Fahey, the endorsed Democrat, pulled 4,698 votes on the Democratic line, 285 on the Conservative line, and 374 on the Working Families line.

If those registration numbers had held up, Fahey should have won by about 1,000 votes.

Instead, Kearns tooks 5,487 votes on the Republican line and 1,619 votes on the Independence line.

Conclusions:

Conservatives are disciplined.

Working Families voters show up on election day: There are only 408 of them registered in the district. Even allowing for Democrats who use the WFP line to protest the party machine, that’s a high turnout, especially in a special election.

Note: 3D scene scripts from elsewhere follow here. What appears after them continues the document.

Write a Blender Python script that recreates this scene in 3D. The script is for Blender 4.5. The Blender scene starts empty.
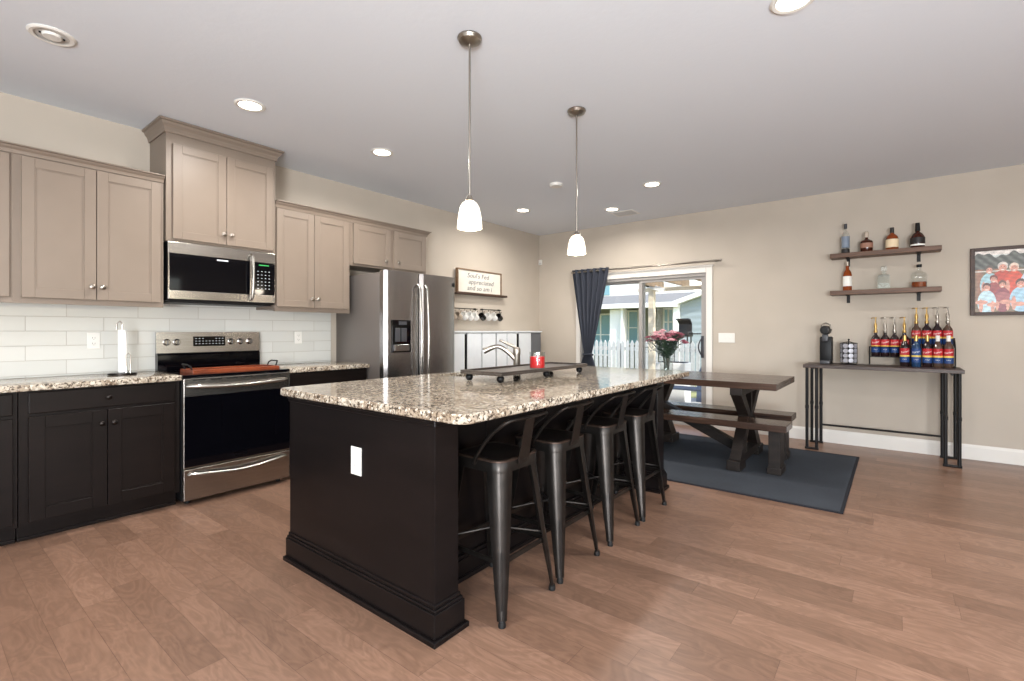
import bpy, bmesh, math, random
from mathutils import Vector, Matrix
random.seed(7)
sc = bpy.context.scene
COL = sc.collection
PI = math.pi

# ------------------------------------------------------------------ camera, view, light
cam_d = bpy.data.cameras.new('camera'); cam = bpy.data.objects.new('camera', cam_d); COL.objects.link(cam)
cam.location = (0, 0, 1.222)
cam.rotation_euler = (PI/2, 0, math.radians(38.3-90))
cam_d.sensor_width = 36; cam_d.lens = 486/1024*36; cam_d.shift_y = -9.5/1024; cam_d.clip_start = 0.05
sc.camera = cam
sc.view_settings.view_transform = 'Standard'; sc.view_settings.look = 'None'
sc.view_settings.exposure = 0.08; sc.view_settings.gamma = 1; sc.view_settings.use_curve_mapping = False
sc.cycles.use_denoising = True
sc.cycles.max_bounces = 10; sc.cycles.diffuse_bounces = 5; sc.cycles.glossy_bounces = 5
sc.cycles.transmission_bounces = 8; sc.cycles.transparent_max_bounces = 12
sc.cycles.sample_clamp_indirect = 6; sc.cycles.caustics_reflective = False; sc.cycles.caustics_refractive = False

W = bpy.data.worlds.new('sky'); sc.world = W; W.use_nodes = True
wn = W.node_tree.nodes; wl = W.node_tree.links
sky = wn.new('ShaderNodeTexSky'); sky.sky_type = 'NISHITA'; sky.sun_disc = False
sky.sun_elevation = math.radians(48); sky.sun_rotation = math.radians(200); sky.air_density = 1; sky.dust_density = 2.0
bgn = wn['Background']; bgn.inputs['Strength'].default_value = 0.50
wl.new(sky.outputs[0], bgn.inputs['Color'])

def add_light(name, kind, loc, rot, energy, size=None, color=(1,1,1), **kw):
    d = bpy.data.lights.new(name, kind); d.energy = energy; d.color = color
    o = bpy.data.objects.new(name, d); o.location = loc; o.rotation_euler = rot; COL.objects.link(o)
    if kind == 'AREA':
        if isinstance(size, tuple): d.shape = 'RECTANGLE'; d.size, d.size_y = size
        else: d.shape = 'DISK'; d.size = size
    for k, v in kw.items(): setattr(d, k, v)
    return o
sun = add_light('sun', 'SUN', (10, -6, 12), (math.radians(33), math.radians(-25), 0), 5.0, color=(1, .96, .9), angle=math.radians(1))
# daylight coming in through unseen windows (an area lamp added in each) and the sliding door
portal = add_light('door_sky_portal', 'AREA', (6.505, 2.8, 1.0), (0, PI/2, 0), 1, (1.9, 1.75)); portal.data.cycles.is_portal = True
# unseen uplights, added behind the camera to brighten the ceiling
def aim(d): return Vector(d).to_track_quat('-Z', 'Y').to_euler()
add_light('ceiling_uplight', 'AREA', (-2.4, -1.5, 1.0), aim((.62,.34,.74)), 400, 1.4, (.92, .96, 1), spread=math.radians(170))
add_light('ceiling_uplight_right', 'AREA', (-.3, -2.9, 1.0), aim((.42,.40,.82)), 105, 1.4, (.92, .96, 1), spread=math.radians(170))
add_light('front_window_fill', 'AREA', (-3.10, 1.0, 1.5), (0, -PI/2, 0), 50, (1.7, 3.6), (.88, .95, 1))  # area lamp added as fill in the unseen front window
add_light('side_window_fill', 'AREA', (1.6, -3.30, 1.5), (-PI/2, PI, 0), 45, (4.0, 1.7), (.88, .95, 1))  # added fill lamp standing in the unseen side window
CANS = [(1.471,3.404),(2.551,3.42),(4.87,3.671),(5.517,2.771),(4.835,1.976),(2.548,.37),
        (4.835,-1.7),(0.3,1.9),(-1.6,.4),(-.9,2.6),(0.2,-1.7)]  # unseen cans, added to brighten the room and the left floor
CAN_POWER = 20

# ------------------------------------------------------------------ materials
def lin(c):
    def f(v):
        v /= 255.0
        return v/12.92 if v <= .04045 else ((v+.055)/1.055)**2.4
    return tuple(f(v) for v in c) + (1,)
def mat(name, rgb=(128,128,128), rough=.5, metal=0, spec=.5, emit=None, estr=0, trans=0, ior=1.45, alpha=1, coat=0):
    m = bpy.data.materials.new(name); m.use_nodes = True
    b = m.node_tree.nodes['Principled BSDF']
    b.inputs['Base Color'].default_value = lin(rgb); b.inputs['Roughness'].default_value = rough
    b.inputs['Metallic'].default_value = metal; b.inputs['Specular IOR Level'].default_value = spec
    b.inputs['Transmission Weight'].default_value = trans; b.inputs['IOR'].default_value = ior
    b.inputs['Coat Weight'].default_value = coat
    if emit: b.inputs['Emission Color'].default_value = lin(emit); b.inputs['Emission Strength'].default_value = estr
    return m
def nodes(m): return m.node_tree.nodes, m.node_tree.links, m.node_tree.nodes['Principled BSDF']
def mth(N, L, op, a, b=None, c=None):
    n = N.new('ShaderNodeMath'); n.operation = op
    for i, v in enumerate((a, b, c)):
        if v is None: continue
        if isinstance(v, (int, float)): n.inputs[i].default_value = v
        else: L.new(v, n.inputs[i])
    return n.outputs[0]
def ramp(N, L, fac, stops, interp='LINEAR'):
    r = N.new('ShaderNodeValToRGB'); r.color_ramp.interpolation = interp
    els = r.color_ramp.elements
    while len(els) < len(stops): els.new(.5)
    for e, (p, c) in zip(els, stops): e.position = p; e.color = lin(c)
    L.new(fac, r.inputs[0]); return r.outputs[0]
def noise(N, L, vec, scale, detail=4, rough=.5, dist=0):
    n = N.new('ShaderNodeTexNoise'); n.inputs['Scale'].default_value = scale; n.inputs['Detail'].default_value = detail
    n.inputs['Roughness'].default_value = rough; n.inputs['Distortion'].default_value = dist
    L.new(vec, n.inputs['Vector']); return n.outputs['Fac']
def coord(N, L, scale=(1,1,1), world=False):
    t = N.new('ShaderNodeNewGeometry').outputs['Position'] if world else N.new('ShaderNodeTexCoord').outputs['Object']
    mp = N.new('ShaderNodeMapping'); mp.inputs['Scale'].default_value = scale
    L.new(t, mp.inputs[0]); return mp.outputs[0]
def bump(N, L, b, h, s=.1, d=.01):
    n = N.new('ShaderNodeBump'); n.inputs['Strength'].default_value = s; n.inputs['Distance'].default_value = d
    L.new(h, n.inputs['Height']); L.new(n.outputs[0], b.inputs['Normal'])
def vary(m, rgbs, scale=(3,3,3), ns=4, detail=4, bmp=0, dist=0):
    N, L, b = nodes(m); v = coord(N, L, scale); f = noise(N, L, v, ns, detail, .55, dist)
    k = len(rgbs)
    L.new(ramp(N, L, f, [(.32+.36*i/(k-1), c) for i, c in enumerate(rgbs)]), b.inputs['Base Color'])
    if bmp: bump(N, L, b, f, bmp)
    return m

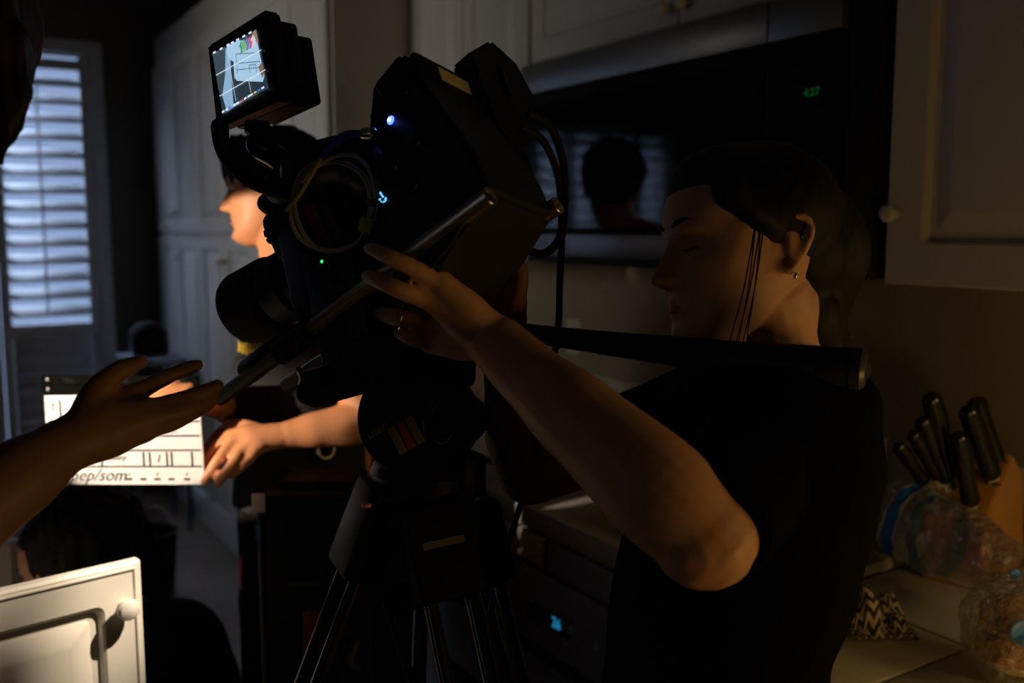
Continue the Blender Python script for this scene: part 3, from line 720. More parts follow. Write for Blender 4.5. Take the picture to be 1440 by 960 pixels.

Democrats abandoned Fahey to vote for Kearns on the line that was most convenient or offended them least; mostly that meant the Republican line.

In the end, Kearns benefitted from superios name recognition and retail political skills. Fahey is smart, and a terrific guy, but did not have the campaigning acumen he would have needed to overcome Kearns’s advantages.

Who Takes Mickey's Place

So far we’ve heard two names as possible replacements for the South District seat on Buffalo’s Common Council.

The first is Matt Fisher, housing director for the South Buffalo Neighborhood Accountability Center, a position funded until recently through Kearns’s office. Fisher has made a name for himself in the district as a diligent worker, which has helped Kearns politically, too.

The other is Tim Whalen, late of the Erie County Legislature. Whalen, like Fahey, is part of the South Buffalo Democratic camp led by Congressman Brian Higgins, though some daylight may have opened between Whalen and his friends since Whalen was redistricted out of a seat on the Legislature last year. His candidacy is rumored to have been encouraged by Common Council President Rich Fontana of Lovejoy. That’s helpful, because the Council fills the vacancy, after the dsitrict’s Democratic committee members make a recommendation.

There may be a third candidate, too, if Mayor Byron Brown’s faction deides it cannot support Whalen, who abandoned his alliance with Brown’s friend on the Legislature, Barbara Miller-Williams, last summer. The Brown faction is unlikely to support Kearns’s choice, because it is seeking a sixth vote friendly to the mayor.

Speaking of the Mayor

Who else thinks that Brown will mount a primary challenge to Higgins if another Democrat enters the fray?